Сожалеете ли вы о том, как действовали в августе 1991 года?

— Мы проявили мягкотелость. Советская власть в конечном счёте погибла из-за своей гуманности. Мы хотели только одного: не дать подписать Союзный договор и привести ситуацию в соответствие с Конституцией. Думали, что после этого всё наладится само собой. Непростительная наивность! Надо было на всё наплевать и вопреки Конституции арестовать 20–30 человек. Ни в коем случае никакого кровопролития! Собрать Верховный Совет СССР. Обсудить там ситуацию. И предать этих арестованных суду. И это было бы однозначно правильное решение. Поначалу поднялся бы, конечно, шум, но потом бы он стих. А страна осталась бы.

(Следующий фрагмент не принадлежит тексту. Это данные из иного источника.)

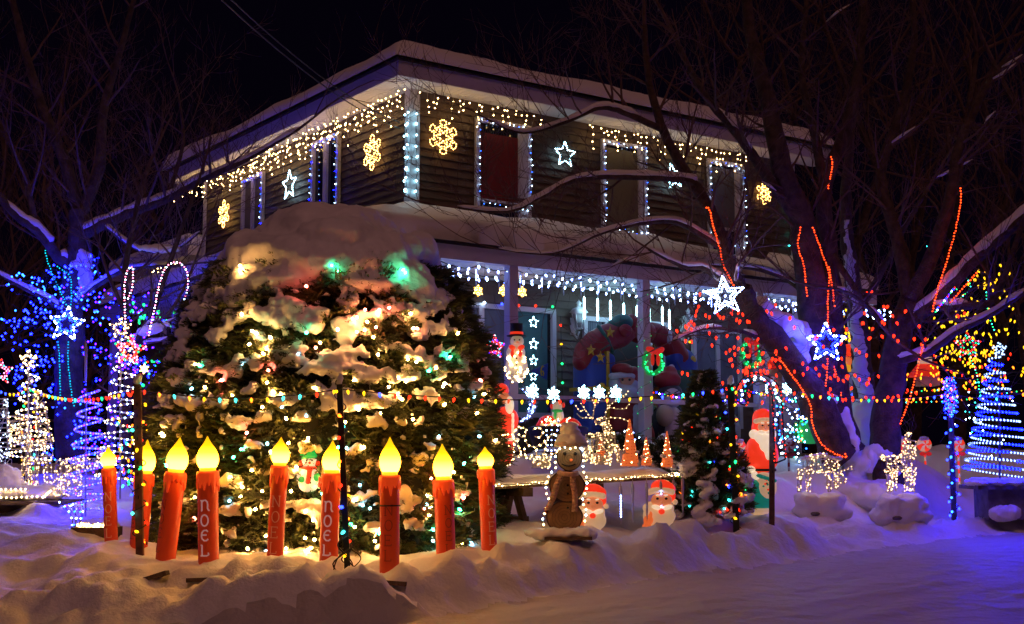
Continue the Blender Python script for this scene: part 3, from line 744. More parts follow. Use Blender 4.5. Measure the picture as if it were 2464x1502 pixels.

Отрицательное влияние на ситуацию оказывала и неопределённость позиции главы государства. У нас было понимание, что политика Горбачёва изжила себя, приносит вред. Но мы не критиковали прямо его политику, откладывали этот вопрос на будущее. Сами мы за власть не боролись. Нам было достаточно тех полномочий, которые мы и так имели. Горбачёв же не помогал тем, кто стремился сохранить Союзное государство.

Да, это была попытка спасти страну. Но средства оказались негодными, потому что у нас не было высшей бдительности. И нам не удалось приостановить разрушение Советского Союза. Это трагедия, трагедия нашего народа и тех народов, которые живут на территории бывшего СССР.